Dataset entries:
....
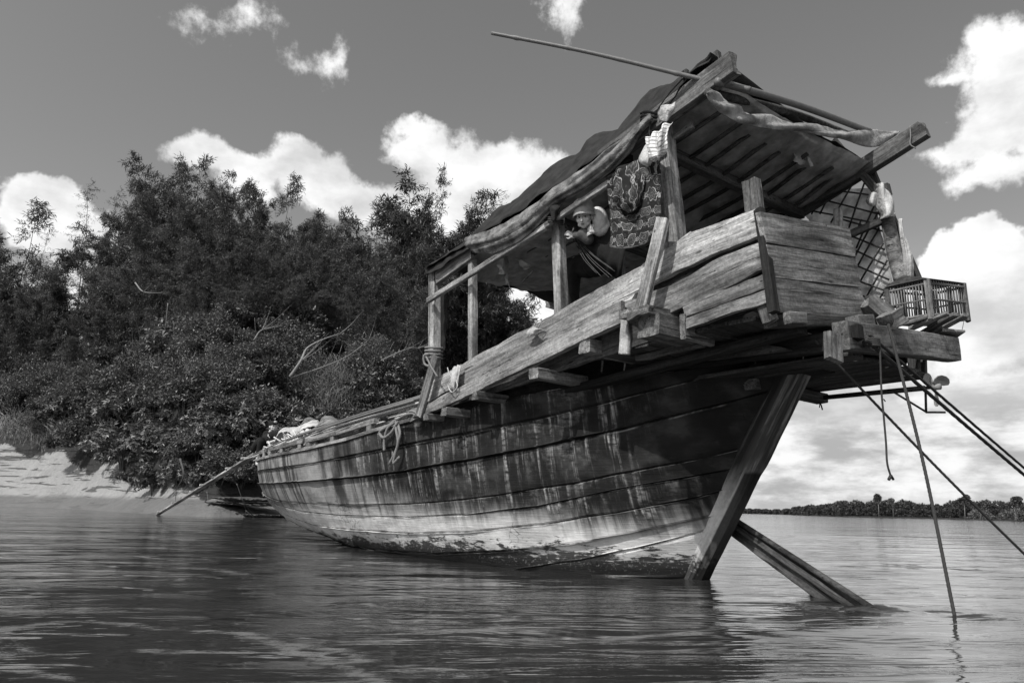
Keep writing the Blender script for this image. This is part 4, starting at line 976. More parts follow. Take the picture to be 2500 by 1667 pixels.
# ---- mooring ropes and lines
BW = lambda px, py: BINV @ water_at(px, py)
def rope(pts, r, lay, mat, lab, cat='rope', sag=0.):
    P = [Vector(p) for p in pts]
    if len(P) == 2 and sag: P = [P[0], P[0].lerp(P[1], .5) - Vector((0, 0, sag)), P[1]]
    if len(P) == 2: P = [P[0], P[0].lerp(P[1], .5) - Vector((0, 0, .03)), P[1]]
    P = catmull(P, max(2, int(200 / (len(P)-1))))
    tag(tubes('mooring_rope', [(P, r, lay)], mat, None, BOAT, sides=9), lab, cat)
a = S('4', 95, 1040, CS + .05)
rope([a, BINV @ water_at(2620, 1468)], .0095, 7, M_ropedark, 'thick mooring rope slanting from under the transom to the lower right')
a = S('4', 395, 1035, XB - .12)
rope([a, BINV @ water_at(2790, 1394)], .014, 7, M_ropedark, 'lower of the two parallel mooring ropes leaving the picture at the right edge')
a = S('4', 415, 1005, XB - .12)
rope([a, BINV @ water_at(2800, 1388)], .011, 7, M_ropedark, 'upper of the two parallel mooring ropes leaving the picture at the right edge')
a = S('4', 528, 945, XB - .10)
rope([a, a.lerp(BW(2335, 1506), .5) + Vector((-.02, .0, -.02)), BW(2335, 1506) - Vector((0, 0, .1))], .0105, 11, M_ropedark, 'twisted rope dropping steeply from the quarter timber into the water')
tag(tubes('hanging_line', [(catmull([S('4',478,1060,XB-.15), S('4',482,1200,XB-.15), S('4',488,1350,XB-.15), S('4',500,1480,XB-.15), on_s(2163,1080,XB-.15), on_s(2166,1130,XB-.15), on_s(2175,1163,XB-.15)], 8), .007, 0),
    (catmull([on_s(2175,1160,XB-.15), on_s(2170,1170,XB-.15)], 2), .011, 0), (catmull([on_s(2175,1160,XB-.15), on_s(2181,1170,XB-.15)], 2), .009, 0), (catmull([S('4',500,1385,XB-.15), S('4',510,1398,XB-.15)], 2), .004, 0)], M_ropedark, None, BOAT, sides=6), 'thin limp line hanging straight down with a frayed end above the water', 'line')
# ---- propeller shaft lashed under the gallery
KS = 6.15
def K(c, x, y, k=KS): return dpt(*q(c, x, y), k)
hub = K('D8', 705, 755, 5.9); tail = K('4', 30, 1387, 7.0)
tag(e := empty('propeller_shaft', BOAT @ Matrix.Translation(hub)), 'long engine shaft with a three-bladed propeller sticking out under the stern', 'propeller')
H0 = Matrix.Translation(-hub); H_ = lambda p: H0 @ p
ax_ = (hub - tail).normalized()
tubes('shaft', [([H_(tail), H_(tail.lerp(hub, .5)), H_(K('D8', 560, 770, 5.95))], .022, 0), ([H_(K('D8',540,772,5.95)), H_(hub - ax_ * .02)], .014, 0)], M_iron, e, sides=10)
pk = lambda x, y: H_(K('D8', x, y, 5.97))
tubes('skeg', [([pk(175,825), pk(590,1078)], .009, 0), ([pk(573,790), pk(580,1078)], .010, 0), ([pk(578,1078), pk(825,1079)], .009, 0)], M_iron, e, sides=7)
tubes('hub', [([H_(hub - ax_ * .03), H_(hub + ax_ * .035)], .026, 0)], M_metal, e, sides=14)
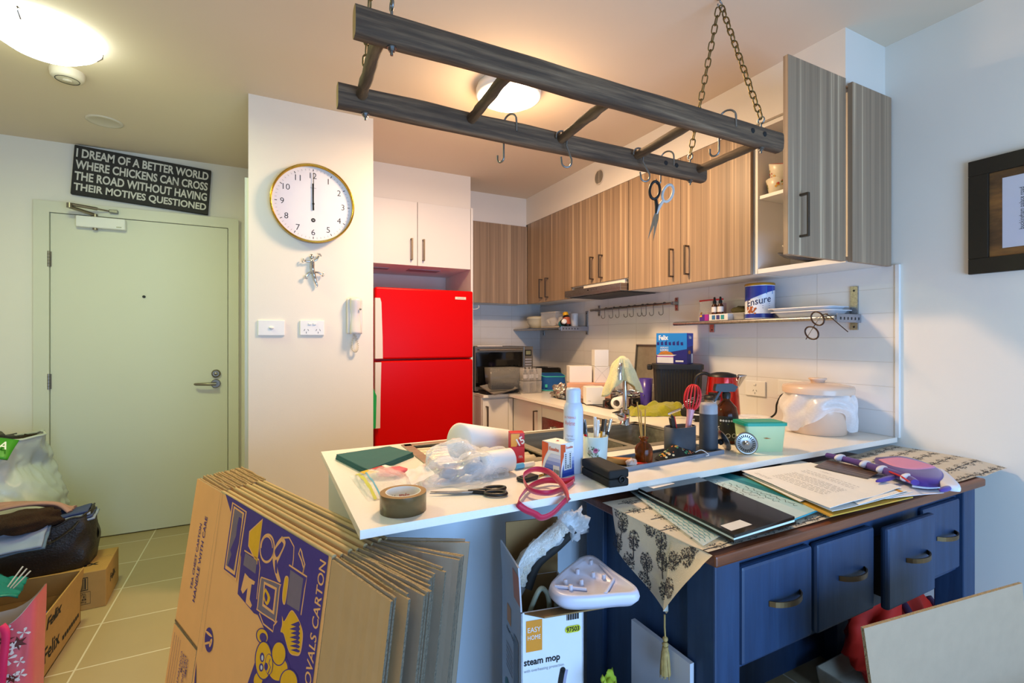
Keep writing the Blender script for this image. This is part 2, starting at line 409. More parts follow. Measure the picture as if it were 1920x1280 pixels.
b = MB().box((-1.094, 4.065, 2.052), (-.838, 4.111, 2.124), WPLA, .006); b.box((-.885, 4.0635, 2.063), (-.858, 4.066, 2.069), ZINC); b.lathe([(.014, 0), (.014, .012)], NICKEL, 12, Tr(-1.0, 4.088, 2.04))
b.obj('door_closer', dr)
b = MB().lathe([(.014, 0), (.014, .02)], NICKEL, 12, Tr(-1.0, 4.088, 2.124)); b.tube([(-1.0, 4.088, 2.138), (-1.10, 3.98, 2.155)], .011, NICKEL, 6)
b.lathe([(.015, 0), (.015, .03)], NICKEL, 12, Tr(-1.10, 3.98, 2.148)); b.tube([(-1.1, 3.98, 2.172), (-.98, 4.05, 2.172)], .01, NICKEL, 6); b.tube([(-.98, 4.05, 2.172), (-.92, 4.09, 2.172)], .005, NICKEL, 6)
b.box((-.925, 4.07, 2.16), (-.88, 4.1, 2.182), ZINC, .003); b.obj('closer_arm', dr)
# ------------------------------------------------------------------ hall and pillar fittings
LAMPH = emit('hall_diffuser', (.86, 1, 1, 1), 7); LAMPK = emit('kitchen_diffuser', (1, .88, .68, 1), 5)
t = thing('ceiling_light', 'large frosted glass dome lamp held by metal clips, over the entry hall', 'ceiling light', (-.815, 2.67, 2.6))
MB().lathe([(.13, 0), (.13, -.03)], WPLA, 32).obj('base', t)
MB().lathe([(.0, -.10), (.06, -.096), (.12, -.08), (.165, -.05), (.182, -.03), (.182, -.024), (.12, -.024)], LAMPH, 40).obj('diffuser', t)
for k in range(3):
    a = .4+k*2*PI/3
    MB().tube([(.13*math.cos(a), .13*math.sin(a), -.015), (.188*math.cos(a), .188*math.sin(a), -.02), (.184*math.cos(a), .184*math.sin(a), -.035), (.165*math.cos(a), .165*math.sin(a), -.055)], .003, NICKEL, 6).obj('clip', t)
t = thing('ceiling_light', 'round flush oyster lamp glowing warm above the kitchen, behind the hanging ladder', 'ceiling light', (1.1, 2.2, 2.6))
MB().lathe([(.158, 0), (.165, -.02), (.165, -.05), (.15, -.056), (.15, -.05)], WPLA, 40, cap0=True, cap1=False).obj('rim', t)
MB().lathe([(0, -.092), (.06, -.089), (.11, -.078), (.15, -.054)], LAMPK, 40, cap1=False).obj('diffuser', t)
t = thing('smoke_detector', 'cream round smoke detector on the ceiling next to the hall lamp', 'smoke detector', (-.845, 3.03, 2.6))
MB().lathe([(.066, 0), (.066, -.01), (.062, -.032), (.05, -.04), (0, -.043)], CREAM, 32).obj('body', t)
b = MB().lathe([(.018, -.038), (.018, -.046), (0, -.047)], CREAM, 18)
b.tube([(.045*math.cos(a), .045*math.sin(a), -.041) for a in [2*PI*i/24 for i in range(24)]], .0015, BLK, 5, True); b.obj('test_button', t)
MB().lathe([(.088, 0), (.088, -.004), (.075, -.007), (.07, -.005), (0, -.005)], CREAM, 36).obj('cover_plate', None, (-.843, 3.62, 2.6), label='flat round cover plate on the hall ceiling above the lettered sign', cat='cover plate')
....
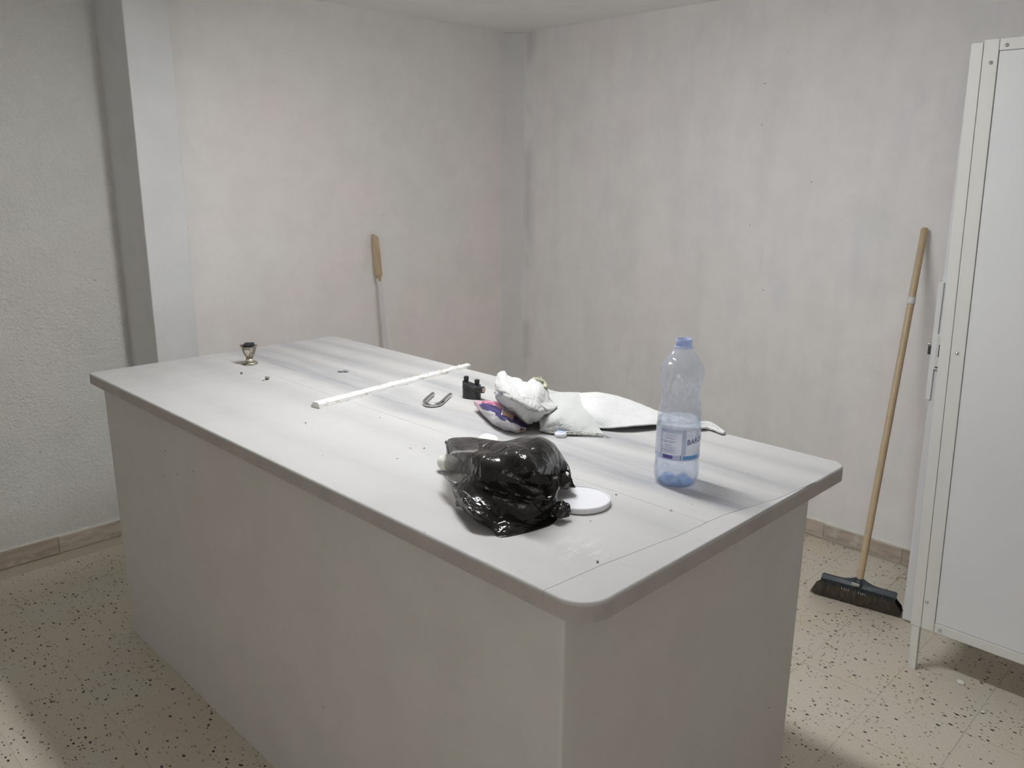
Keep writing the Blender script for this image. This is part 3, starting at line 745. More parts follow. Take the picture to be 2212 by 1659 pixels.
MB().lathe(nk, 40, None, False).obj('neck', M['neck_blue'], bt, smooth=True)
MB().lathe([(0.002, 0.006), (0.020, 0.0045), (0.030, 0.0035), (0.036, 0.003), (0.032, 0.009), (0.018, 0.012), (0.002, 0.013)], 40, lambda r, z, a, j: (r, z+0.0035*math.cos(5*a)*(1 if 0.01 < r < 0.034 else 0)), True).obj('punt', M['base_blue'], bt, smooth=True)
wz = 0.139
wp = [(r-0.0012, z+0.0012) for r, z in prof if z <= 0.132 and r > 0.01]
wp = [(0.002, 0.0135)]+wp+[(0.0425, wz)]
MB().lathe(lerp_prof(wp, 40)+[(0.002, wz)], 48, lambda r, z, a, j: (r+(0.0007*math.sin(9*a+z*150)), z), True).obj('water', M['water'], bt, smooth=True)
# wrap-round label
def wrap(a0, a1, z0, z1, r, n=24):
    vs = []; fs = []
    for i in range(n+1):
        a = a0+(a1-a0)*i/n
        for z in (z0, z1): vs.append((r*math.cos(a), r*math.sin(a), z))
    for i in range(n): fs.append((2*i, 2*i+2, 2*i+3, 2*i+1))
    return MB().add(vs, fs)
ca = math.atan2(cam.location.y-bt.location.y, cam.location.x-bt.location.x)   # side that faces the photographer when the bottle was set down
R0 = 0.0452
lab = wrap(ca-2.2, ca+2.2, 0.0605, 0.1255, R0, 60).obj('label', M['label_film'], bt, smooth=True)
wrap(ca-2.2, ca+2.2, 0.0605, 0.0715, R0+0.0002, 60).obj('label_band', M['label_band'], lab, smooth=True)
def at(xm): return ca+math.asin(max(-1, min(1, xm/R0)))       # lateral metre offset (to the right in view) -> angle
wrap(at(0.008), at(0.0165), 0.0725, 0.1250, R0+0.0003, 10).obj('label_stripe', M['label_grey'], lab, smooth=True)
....
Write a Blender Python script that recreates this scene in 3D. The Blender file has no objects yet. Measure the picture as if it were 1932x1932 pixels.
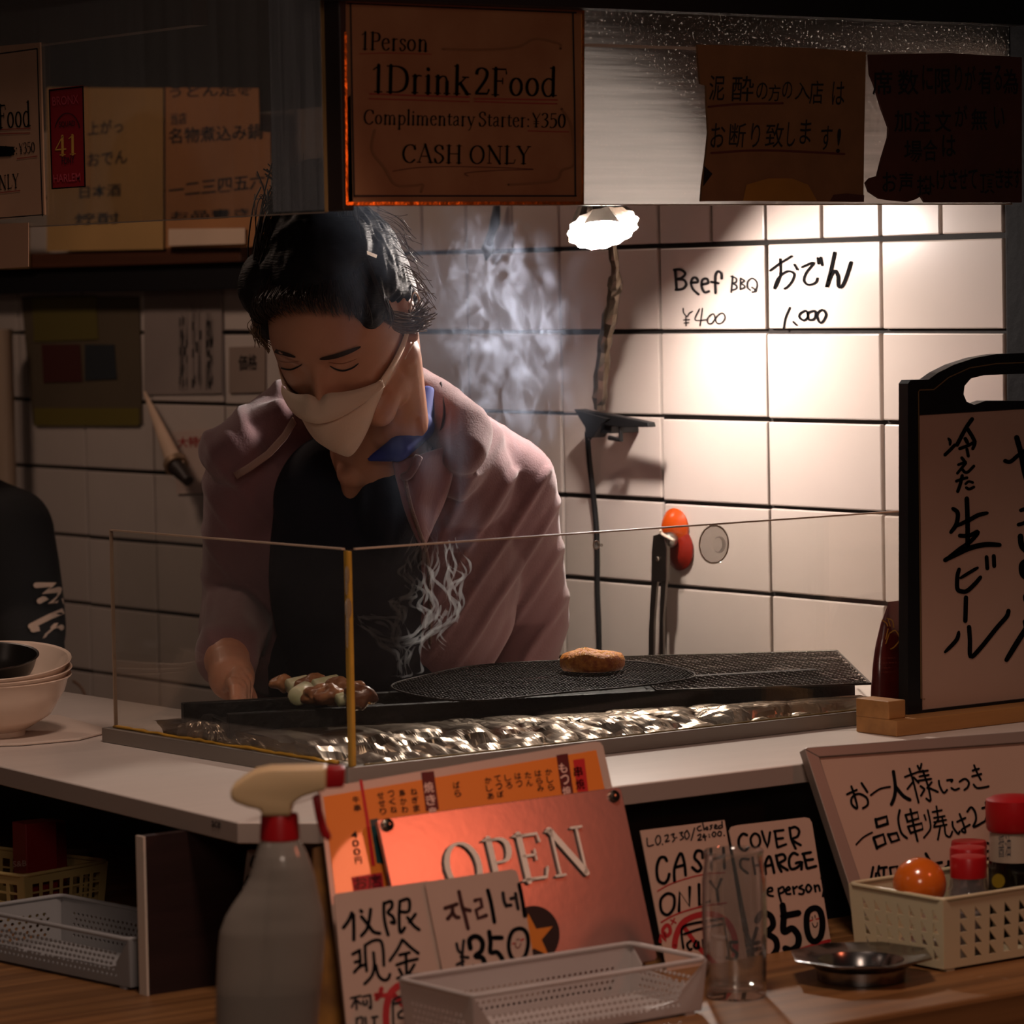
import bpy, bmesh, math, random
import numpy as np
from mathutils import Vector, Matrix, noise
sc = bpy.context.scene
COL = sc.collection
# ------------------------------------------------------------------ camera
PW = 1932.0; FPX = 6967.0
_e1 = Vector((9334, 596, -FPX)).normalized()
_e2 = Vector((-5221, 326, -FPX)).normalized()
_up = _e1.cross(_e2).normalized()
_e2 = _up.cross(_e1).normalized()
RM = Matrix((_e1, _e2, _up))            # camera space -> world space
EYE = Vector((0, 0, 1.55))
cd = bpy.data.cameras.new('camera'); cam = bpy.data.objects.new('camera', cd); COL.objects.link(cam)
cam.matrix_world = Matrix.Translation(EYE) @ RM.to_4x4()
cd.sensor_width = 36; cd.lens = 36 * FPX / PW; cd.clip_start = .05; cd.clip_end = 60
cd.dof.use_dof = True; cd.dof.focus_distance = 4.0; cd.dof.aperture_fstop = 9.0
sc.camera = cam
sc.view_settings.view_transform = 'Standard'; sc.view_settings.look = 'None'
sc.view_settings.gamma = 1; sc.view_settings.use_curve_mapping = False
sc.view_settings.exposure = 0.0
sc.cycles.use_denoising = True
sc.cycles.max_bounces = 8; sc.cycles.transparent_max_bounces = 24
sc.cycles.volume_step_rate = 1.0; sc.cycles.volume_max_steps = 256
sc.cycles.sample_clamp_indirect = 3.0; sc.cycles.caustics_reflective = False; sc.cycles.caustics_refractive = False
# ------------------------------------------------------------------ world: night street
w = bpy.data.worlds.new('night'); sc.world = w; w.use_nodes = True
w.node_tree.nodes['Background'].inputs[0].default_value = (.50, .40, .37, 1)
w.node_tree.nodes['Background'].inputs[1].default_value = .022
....
**WHAT YOU ARE ASKED TO DO**. Copy every line above that holds the word "scene".

**SOLUTION FOR THIS PROBLEM**.
Write a Blender Python script that recreates this scene in 3D. The Blender file has no objects yet. Measure the picture as if it were 1932x1932 pixels.
sc = bpy.context.scene